Issues: Challenging notice under Section 148 of the Income Tax Act and rejection of objections raised by the petitioner.
Analysis: The petitioner challenged a notice dated 27th March, 2021, under Section 148 of the Income Tax Act, 1961, as well as an order dated 11th December, 2021, which rejected the objections raised by the petitioner. The petitioner filed a return of income on 26th September, 2013, declaring income at Rs.12,09,758/- for the A.Y. 2013-14. The department processed the return, and a scrutiny assessment order under Section 143(3) of the Act was framed on 27th March, 2015. The petitioner received several notices and filed replies accordingly. The petitioner submitted details of service tax challan under VCES Scheme on 23rd June, 2014. An assessment order under Section 143(3) of the Act was passed on 31st December, 2015. Subsequently, the petitioner received a notice under Section 148 of the Act on 27th March, 2021, which led to the petitioner filing objections against the reasons for reopening, objections that were later rejected by the respondent on 11th December, 2021.

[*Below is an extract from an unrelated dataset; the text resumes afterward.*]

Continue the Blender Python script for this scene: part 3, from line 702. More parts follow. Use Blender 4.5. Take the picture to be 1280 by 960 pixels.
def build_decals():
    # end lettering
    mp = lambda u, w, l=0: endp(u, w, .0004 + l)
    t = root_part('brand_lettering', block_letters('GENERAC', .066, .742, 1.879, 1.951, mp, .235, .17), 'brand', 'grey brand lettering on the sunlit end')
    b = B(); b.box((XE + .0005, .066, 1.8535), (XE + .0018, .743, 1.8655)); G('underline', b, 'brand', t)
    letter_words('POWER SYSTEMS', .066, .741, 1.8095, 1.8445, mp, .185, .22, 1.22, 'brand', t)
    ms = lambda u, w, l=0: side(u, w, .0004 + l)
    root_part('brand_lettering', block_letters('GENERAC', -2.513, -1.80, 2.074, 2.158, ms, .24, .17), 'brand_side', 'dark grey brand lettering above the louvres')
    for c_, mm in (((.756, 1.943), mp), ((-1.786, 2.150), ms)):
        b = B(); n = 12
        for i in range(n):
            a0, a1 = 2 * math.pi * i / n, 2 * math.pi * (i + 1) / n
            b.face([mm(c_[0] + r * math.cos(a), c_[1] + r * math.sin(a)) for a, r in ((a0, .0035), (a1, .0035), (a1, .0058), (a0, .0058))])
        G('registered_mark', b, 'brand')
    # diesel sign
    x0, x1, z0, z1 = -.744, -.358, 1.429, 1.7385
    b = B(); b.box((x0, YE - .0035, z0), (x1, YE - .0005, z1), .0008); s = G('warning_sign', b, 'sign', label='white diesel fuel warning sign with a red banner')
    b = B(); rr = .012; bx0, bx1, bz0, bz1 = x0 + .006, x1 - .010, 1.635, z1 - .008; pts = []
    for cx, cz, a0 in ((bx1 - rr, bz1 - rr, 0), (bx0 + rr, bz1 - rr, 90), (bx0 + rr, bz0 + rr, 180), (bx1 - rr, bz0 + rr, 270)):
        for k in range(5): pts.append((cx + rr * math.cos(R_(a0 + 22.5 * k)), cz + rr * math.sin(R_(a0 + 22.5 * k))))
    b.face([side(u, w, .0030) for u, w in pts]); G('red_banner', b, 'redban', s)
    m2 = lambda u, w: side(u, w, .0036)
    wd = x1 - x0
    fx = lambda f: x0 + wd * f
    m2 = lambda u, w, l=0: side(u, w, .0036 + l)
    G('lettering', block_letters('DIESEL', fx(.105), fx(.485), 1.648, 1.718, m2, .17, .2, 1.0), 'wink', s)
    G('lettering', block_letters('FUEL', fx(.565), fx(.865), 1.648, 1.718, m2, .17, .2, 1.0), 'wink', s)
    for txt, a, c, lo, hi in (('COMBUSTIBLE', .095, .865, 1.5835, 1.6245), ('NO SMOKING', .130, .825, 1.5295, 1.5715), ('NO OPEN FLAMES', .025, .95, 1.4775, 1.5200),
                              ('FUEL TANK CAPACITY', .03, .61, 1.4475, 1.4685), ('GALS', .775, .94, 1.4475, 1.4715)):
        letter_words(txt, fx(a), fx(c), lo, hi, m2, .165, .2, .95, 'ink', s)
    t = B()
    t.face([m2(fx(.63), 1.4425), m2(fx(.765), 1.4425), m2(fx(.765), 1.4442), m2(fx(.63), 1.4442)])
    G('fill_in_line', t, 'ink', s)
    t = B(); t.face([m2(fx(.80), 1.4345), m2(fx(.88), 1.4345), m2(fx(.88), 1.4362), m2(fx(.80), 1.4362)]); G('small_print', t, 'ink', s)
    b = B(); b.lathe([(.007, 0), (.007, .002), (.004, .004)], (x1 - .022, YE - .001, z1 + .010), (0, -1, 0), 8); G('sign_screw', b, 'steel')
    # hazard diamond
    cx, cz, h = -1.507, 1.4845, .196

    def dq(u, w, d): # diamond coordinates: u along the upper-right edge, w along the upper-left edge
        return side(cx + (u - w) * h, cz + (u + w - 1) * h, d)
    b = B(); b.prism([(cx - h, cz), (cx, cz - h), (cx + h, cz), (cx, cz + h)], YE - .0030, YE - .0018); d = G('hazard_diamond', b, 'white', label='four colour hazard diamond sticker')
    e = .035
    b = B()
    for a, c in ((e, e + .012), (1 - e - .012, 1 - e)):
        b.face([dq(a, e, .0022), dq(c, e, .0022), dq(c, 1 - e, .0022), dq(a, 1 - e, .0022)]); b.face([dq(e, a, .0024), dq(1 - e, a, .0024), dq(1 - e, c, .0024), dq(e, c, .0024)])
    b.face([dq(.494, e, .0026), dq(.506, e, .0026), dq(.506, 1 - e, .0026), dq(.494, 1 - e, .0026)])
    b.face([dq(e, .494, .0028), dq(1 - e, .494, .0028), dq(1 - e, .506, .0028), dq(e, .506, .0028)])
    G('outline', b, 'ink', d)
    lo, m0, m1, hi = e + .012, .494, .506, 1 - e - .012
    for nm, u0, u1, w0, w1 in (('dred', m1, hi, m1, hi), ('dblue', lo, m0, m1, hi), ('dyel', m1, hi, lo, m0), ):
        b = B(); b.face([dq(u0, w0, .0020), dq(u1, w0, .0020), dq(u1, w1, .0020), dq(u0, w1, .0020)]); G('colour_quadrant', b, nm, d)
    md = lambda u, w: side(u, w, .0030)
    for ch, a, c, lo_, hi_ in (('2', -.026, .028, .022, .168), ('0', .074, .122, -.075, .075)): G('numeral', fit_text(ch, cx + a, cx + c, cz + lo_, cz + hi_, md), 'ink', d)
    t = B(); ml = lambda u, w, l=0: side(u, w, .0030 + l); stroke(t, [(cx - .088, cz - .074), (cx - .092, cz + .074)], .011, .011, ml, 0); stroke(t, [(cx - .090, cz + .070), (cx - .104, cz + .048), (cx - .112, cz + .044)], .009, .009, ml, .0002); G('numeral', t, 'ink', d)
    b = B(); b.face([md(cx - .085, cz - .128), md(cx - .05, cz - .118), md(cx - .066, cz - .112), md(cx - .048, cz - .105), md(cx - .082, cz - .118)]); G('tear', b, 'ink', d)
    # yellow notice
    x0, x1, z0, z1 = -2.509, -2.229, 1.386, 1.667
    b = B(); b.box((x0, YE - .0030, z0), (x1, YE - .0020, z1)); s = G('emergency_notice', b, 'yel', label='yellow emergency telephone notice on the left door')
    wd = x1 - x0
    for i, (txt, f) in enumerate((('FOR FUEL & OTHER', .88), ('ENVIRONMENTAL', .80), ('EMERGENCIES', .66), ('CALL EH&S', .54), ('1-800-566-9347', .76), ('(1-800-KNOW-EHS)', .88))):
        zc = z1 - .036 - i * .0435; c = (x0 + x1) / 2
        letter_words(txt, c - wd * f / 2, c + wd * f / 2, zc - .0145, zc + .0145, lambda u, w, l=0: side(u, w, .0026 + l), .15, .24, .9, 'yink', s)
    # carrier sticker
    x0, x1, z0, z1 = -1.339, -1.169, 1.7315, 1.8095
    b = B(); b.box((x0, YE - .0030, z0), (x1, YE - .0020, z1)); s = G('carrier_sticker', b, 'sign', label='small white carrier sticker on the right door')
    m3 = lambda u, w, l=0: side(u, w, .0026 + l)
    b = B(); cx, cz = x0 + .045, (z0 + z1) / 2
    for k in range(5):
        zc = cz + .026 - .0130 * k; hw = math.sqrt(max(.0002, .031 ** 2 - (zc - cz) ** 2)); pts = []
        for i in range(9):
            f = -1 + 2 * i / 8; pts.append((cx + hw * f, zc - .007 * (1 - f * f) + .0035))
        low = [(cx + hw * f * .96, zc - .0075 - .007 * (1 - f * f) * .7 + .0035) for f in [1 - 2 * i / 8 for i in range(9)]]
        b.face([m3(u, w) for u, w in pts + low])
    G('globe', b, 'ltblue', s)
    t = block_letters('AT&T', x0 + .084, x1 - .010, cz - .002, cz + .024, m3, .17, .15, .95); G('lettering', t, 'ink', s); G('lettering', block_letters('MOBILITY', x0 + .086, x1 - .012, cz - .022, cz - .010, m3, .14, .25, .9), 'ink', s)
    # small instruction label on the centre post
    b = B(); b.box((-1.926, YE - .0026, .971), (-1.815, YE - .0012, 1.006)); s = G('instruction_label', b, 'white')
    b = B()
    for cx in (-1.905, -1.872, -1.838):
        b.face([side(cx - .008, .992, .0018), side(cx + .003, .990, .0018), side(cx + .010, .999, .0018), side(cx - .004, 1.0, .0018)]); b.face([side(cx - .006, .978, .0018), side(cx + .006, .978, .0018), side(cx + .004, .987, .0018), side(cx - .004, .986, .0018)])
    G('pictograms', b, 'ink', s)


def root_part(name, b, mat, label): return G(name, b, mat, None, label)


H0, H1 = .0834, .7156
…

The petitioner contended that there was no fault on their part and reopening the scrutiny assessment under Section 143(3) was impermissible. The petitioner argued that the reopening was a mere change of opinion as specific queries regarding service tax payment were addressed during the original scrutiny proceedings. The petitioner also challenged the sanction under Section 151, claiming it was granted mechanically without proper reasoning. On the other hand, the respondent argued that the petitioner had not fully disclosed facts necessary for assessment and had underpaid service tax, justifying the reassessment. The respondent maintained that the sanction under Section 151 was valid and proper.
Upon reviewing the submissions and materials, the Court considered whether the reassessment was a change of opinion. The reasons recorded for reopening highlighted the non-payment of service tax by the petitioner, which was already known from the case records. The Court found that no new information or tangible material prompted the reassessment, indicating a mere re-verification of existing records. It was noted that all queries, including service tax issues, were addressed during the original assessment proceedings. Consequently, the Court concluded that the reassessment was indeed a change of opinion, which is impermissible under the law. As a result, the petition was allowed, and the notice under Section 148 of the Income Tax Act, 1961, along with the order rejecting the petitioner's objections, were quashed.